A convective signal coming back into the EH along with the on-going slow weakening of other various nonlinear physical feedback mechanisms suggests our Pacific jet should contract during the next couple of weeks. The atmospheric interactions which could allow this scenario to occur are already present, and various models have started to capture them in their initial conditions. The CDC ensemble has taken the lead, while other prediction systems such as the NCEP GFS and Canadian ensembles, and the ECMWF single run are trending (does not mean this is right).
The gist is I like the notion of ridge amplification along 120W by the middle of next week, with the possibility of discontinuous retrogression of the ridge position into the eastern Pacific after day 10. However, I have been suggesting this evolution (ridge back into east Pacific) for "one reason or another" for roughly 2 weeks, and what has occurred instead is the EAJ slamming into the west coast with storm after storm (the atmosphere is a great teacher). So, let us continue to monitor, and watch for behaviors such as more tropical convection developing across the south Indian Ocean (~60E) and merging with the persistent area farther east (~120E), the polar vortex becoming displaced toward central Asia (~90-120E) instead of the date line, and consistency with various model runs suggesting a ridge retrogression to ~140-150W.
For southwest Kansas, other than temperatures cooling toward climatology by the end of next week, no big changes.

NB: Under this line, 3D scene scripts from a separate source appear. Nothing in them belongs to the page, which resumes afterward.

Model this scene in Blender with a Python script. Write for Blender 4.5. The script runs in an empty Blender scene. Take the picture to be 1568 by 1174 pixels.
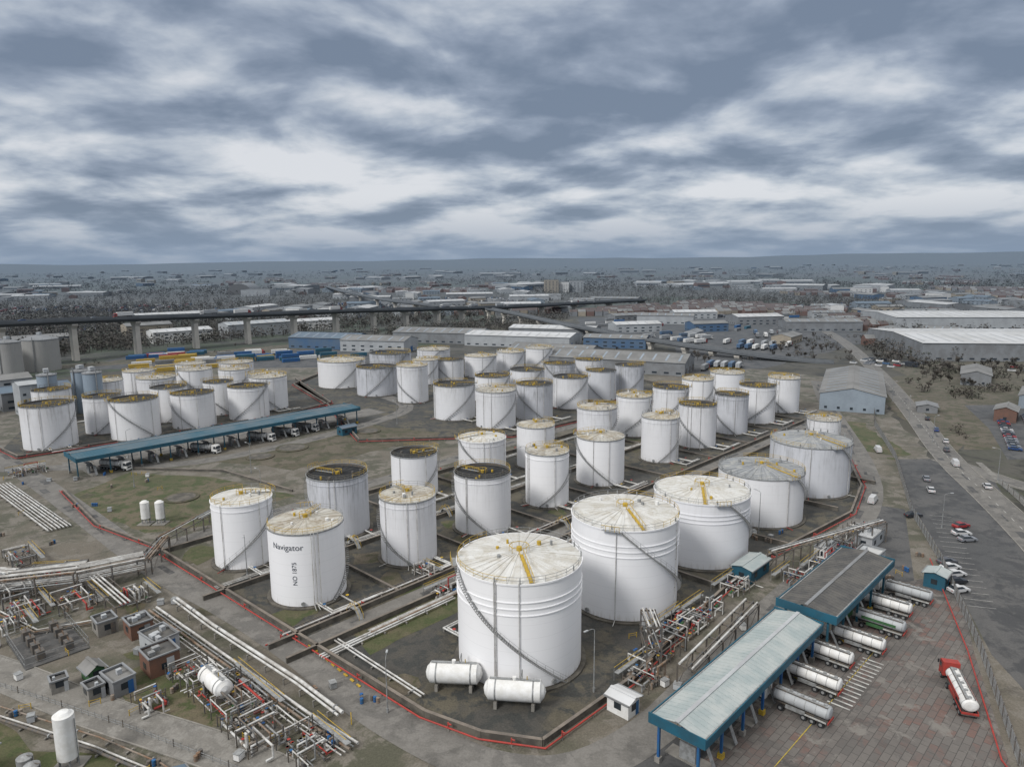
import bpy, math, random
from mathutils import Matrix, Vector, noise
random.seed(7)
R_=random.uniform
scn=bpy.context.scene
# ------------------------------------------------------------------ materials
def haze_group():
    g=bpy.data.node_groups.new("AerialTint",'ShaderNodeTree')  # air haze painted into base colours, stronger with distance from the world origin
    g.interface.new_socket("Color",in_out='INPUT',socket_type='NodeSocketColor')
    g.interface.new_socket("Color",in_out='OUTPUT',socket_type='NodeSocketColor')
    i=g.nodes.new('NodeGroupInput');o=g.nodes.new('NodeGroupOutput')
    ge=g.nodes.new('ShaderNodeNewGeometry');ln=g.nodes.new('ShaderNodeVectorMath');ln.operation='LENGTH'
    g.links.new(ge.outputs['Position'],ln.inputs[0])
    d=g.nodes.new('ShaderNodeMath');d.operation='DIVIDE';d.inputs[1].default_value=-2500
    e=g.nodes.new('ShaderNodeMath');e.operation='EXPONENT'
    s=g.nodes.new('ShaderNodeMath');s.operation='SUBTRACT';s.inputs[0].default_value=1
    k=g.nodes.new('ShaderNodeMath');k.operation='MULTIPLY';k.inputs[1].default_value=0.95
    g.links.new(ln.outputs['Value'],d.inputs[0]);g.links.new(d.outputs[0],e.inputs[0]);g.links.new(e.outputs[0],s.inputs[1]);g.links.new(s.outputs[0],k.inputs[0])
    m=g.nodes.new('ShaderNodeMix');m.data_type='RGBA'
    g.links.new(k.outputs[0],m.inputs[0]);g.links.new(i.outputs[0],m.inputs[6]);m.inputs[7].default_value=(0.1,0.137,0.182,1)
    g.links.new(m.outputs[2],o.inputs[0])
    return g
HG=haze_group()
class NT:
    def __init__(s,name):
        s.mat=bpy.data.materials.new(name);s.mat.use_nodes=True;s.t=s.mat.node_tree
        s.b=s.t.nodes['Principled BSDF'];s.b.inputs['Specular IOR Level'].default_value=0.25
    def n(s,typ,**kw):
        x=s.t.nodes.new(typ)
        for k,v in kw.items(): setattr(x,k,v)
        return x
    def l(s,a,b): s.t.links.new(a,b)
    def math(s,op,a,b=None,c=None,clamp=False):
        x=s.n('ShaderNodeMath',operation=op,use_clamp=clamp)
        for i,v in enumerate((a,b,c)):
            if v is None: continue
            if isinstance(v,(int,float)): x.inputs[i].default_value=v
            else: s.l(v,x.inputs[i])
        return x.outputs[0]
    def mix(s,f,a,b,mode='MIX'):
        x=s.n('ShaderNodeMix',data_type='RGBA',blend_type=mode)
        for i,v in ((0,f),(6,a),(7,b)):
            if isinstance(v,(int,float)): x.inputs[i].default_value=v
            elif isinstance(v,tuple): x.inputs[i].default_value=(*v,1) if len(v)==3 else v
            else: s.l(v,x.inputs[i])
        return x.outputs[2]
    def noise(s,vec,scale,detail=5,rough=0.6,dist=0):
        x=s.n('ShaderNodeTexNoise');x.inputs['Scale'].default_value=scale;x.inputs['Detail'].default_value=detail
        x.inputs['Roughness'].default_value=rough;x.inputs['Distortion'].default_value=dist
        if vec is not None: s.l(vec,x.inputs['Vector'])
        return x.outputs['Fac']
    def ramp(s,f,lo,hi):
        x=s.n('ShaderNodeMapRange',interpolation_type='SMOOTHSTEP');s.l(f,x.inputs[0]);x.inputs[1].default_value=lo;x.inputs[2].default_value=hi
        return x.outputs[0]
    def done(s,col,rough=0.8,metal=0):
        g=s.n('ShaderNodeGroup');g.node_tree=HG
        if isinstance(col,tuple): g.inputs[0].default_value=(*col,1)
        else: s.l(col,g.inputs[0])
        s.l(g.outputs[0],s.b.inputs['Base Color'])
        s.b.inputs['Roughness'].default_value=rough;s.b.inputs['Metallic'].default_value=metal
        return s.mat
def pos(N): return N.n('ShaderNodeNewGeometry').outputs['Position']
def mk(name,c1,c2=None,scale=0.6,rough=0.8,metal=0,obj=False,fine=0.25):
    N=NT(name); c2=c2 or tuple(x*0.7 for x in c1)
    v=N.n('ShaderNodeTexCoord').outputs['Object'] if obj else pos(N)
    f=N.ramp(N.noise(v,scale,4,0.65),0.35,0.65)
    c=N.mix(f,c1,c2)
    f2=N.noise(v,scale*9,3,0.7)
    c=N.mix(fine,c,N.mix(f2,(0.25,0.25,0.25),(1,1,1)),'MULTIPLY')
    return N.done(c,rough,metal)
def groundmat(name,cols,scales,rough=0.95,stain=0.5,fine=0.5):
    N=NT(name);p=pos(N)
    a=N.ramp(N.noise(p,scales[0],6,0.64,0.6),0.43,0.57)
    b=N.ramp(N.noise(p,scales[1],5,0.7,0.3),0.47,0.59)
    c=N.mix(a,cols[0],cols[1]);c=N.mix(b,c,cols[2])
    st=N.ramp(N.noise(p,0.11,6,0.75,1.0),0.52,0.66)
    c=N.mix(N.math('MULTIPLY',st,stain),c,tuple(x*0.42 for x in cols[0]))
    f=N.noise(p,3.0,4,0.75)
    c=N.mix(fine,c,N.mix(N.ramp(f,0.3,0.7),(0.45,0.45,0.45),(1.25,1.25,1.25)),'MULTIPLY')
    return N.done(c,rough)
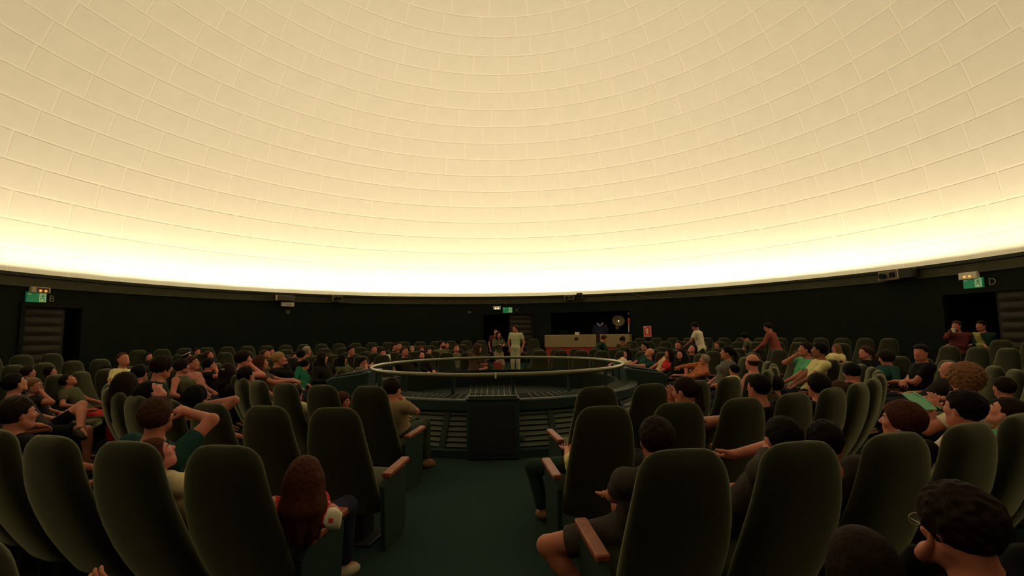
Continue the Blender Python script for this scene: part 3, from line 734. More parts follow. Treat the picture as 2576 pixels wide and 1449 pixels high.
def hand_geo(pose, h):
    if (pose, h) in HANDC: return HANDC[(pose, h)]
    F = Field((-.075, -.03, -.10), (.075, .22, .06), h)
    F.cone((0, -.01, 0), (0, .03, 0), .027, .030, .015)
    for x in (-.024, -.008, .008, .024): F.cone((x*.8, .02, 0), (x*1.1, .085, 0), .015, .0125, .014)
    c = dict(relax=24, flat=5, grip=58)[pose]
    for i, (x, L) in enumerate(((.029, .070), (.0095, .080), (-.010, .074), (-.029, .058))):
        p = np.array([x, .088, 0]); an = math.radians(c*.5); sp = x*1.3
        for seg, q in ((.45, .0095), (.30, .0085), (.25, .0075)):
            e = p+np.array([sp*seg*L*4 if pose != 'grip' else 0, math.cos(an)*seg*L, -math.sin(an)*seg*L]); F.cone(p, e, q, q*.93, .004); p = e; an += math.radians(c)
    t0 = np.array([.026, .025, -.006]); t1 = t0+np.array([.030, .034, -.012]); t2 = t1+(np.array([.012, .032, -.012]) if pose != 'grip' else np.array([-.012, .026, -.020]))
    F.cone(t0, t1, .015, .011, .01); F.cone(t1, t2, .0105, .0085, .005)
    r = F.nets(); HANDC[(pose, h)] = r; return r
def ik(S, T, l1, l2, pole):
    S, T = np.asarray(S, float), np.asarray(T, float); d = T-S; D = np.linalg.norm(d); m = (l1+l2)*.995
    if D > m: T = S+d/D*m; d = T-S; D = m
    D = max(D, abs(l1-l2)+.02); u = d/(np.linalg.norm(d)+1e-9); a = (l1*l1-l2*l2+D*D)/(2*D); hh = math.sqrt(max(0, l1*l1-a*a))
    p = np.asarray(pole, float); p = p-(p @ u)*u; p /= np.linalg.norm(p)+1e-9; return S+u*a+p*hh, T
def unit(v): v = np.asarray(v, float); return v/(np.linalg.norm(v)+1e-9)
SKIN = dict(m=(.45, .155, .095), l=(.53, .20, .13), d=(.26, .09, .055), p=(.56, .195, .15))
HAIRCOL = dict(black=(.006, .005, .004), dark=(.014, .008, .005), brown=(.045, .020, .010), red=(.055, .017, .009), blond=(.30, .19, .07), grey=(.26, .21, .15), light=(.16, .075, .035))
M_eyew = mat('eye_white', (.55, .48, .42), .3); M_iris = mat('eye_iris', (.02, .012, .008), .2)
def eye_mesh():
    m = MB(); m.sphere((0, 0, 0), .0115, nu=10, nv=8); m.cur = 1; m.sphere((0, .0068, 0), (.0058, .0056, .0058), nu=8, nv=6); return m.mesh('eye', [M_eyew, M_iris], True)
EYE = eye_mesh(); BROW = {}
def glasses_mesh(wire=False):
    m = MB()
    for sx in (-1, 1):
        m.tube([(sx*.033+.025*math.cos(t), .104+.004*abs(math.cos(t)), .002+.018*math.sin(t)) for t in np.linspace(0, 6.283, 16, endpoint=False)], .0016 if wire else .003, 6, True)
        m.tube([(sx*.058, .100, .006), (sx*.080, .06, .006), (sx*.085, -.01, .006), (sx*.083, -.025, -.012)], .0014 if wire else .0025, 6)
    m.tube([(-.009, .108, .006), (0, .111, .009), (.009, .108, .006)], .0015 if wire else .0025, 6); return m.mesh('glasses', mat('glasses_wire' if wire else 'glasses_dark', (.35, .27, .16) if wire else (.01, .008, .008), .3, metal=.5 if wire else 0))
NP = 0
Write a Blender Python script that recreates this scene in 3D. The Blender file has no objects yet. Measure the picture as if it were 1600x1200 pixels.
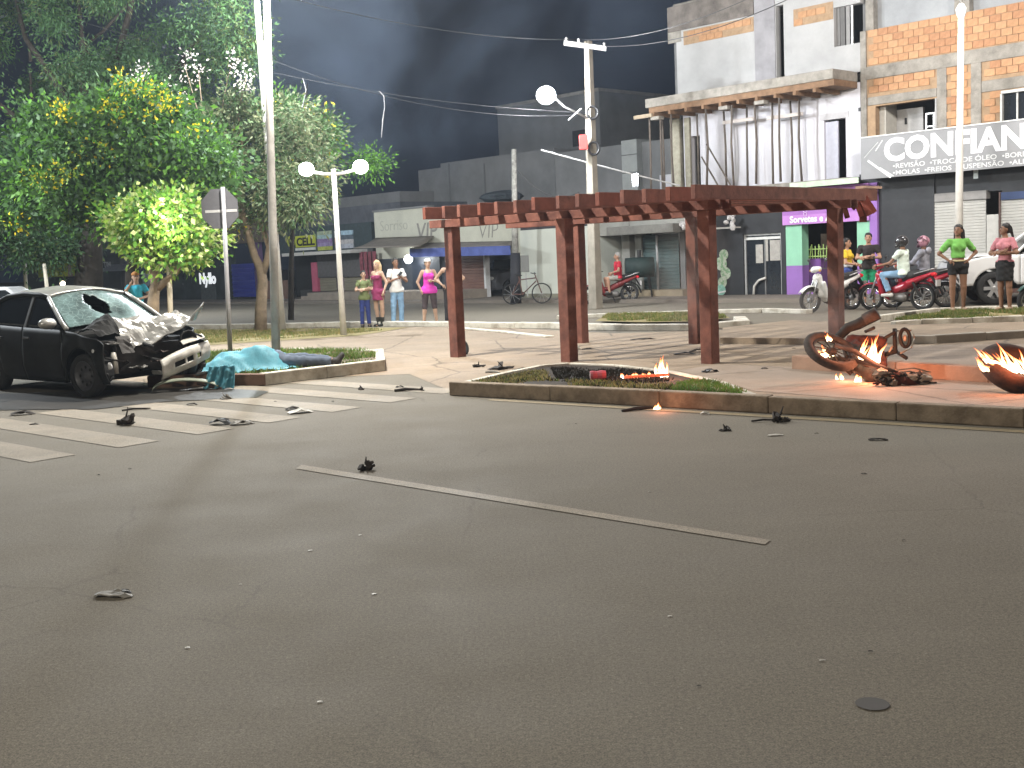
import bpy, bmesh, math, random
import numpy as np
from mathutils import Vector, Matrix, noise as mnoise

random.seed(7)
rng = np.random.default_rng(7)
S = bpy.context.scene
COL = S.collection
R = math.radians
PI = math.pi

# ------------------------------------------------------------------ camera
CAM_H, FPX, PITCH, ROLL = 1.6, 1800.0, math.atan(200 / 1800), R(2.6)
_f = Vector((0, math.cos(PITCH), -math.sin(PITCH)))
_r0 = Vector((1, 0, 0)); _u0 = _r0.cross(_f)
_r = _r0 * math.cos(ROLL) - _u0 * math.sin(ROLL)
_u = _r0 * math.sin(ROLL) + _u0 * math.cos(ROLL)
cd = bpy.data.cameras.new('camera'); cam = bpy.data.objects.new('camera', cd); COL.objects.link(cam)
M = Matrix.Identity(4)
for i in range(3):
    M[i][0] = _r[i]; M[i][1] = _u[i]; M[i][2] = -_f[i]
M.translation = (0, 0, CAM_H)
cam.matrix_world = M
cd.sensor_width = 36; cd.lens = 36 * FPX / 1600; cd.clip_end = 600; cd.clip_start = 0.05
S.camera = cam
S.render.resolution_x = 1024; S.render.resolution_y = 768

# ------------------------------------------------------------------ night sky, exposure
w = bpy.data.worlds.new('World'); S.world = w; w.use_nodes = True
nt = w.node_tree; nt.nodes.clear()
bg = nt.nodes.new('ShaderNodeBackground'); wo = nt.nodes.new('ShaderNodeOutputWorld')
sky = nt.nodes.new('ShaderNodeTexSky'); sky.sky_type = 'NISHITA'; sky.sun_disc = False
sky.sun_elevation = R(-4); sky.sun_rotation = R(200)
mixs = nt.nodes.new('ShaderNodeMixRGB'); mixs.blend_type = 'ADD'; mixs.inputs[0].default_value = 1
mixs.inputs[2].default_value = (0.055, 0.080, 0.150, 1)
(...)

In fact, temperatures appear likely to warm again to above normal levels by next weekend into the following week. Little, if any, precipitation is in sight through at least on the order of January 10, 2006 not only for southwest Kansas, but for much of the central and southern Plains. (BIG) Maybe (with lots of uncertainty) some hopeful changes for precipitation will be seen in about 2 weeks. It will take a lot to impress me.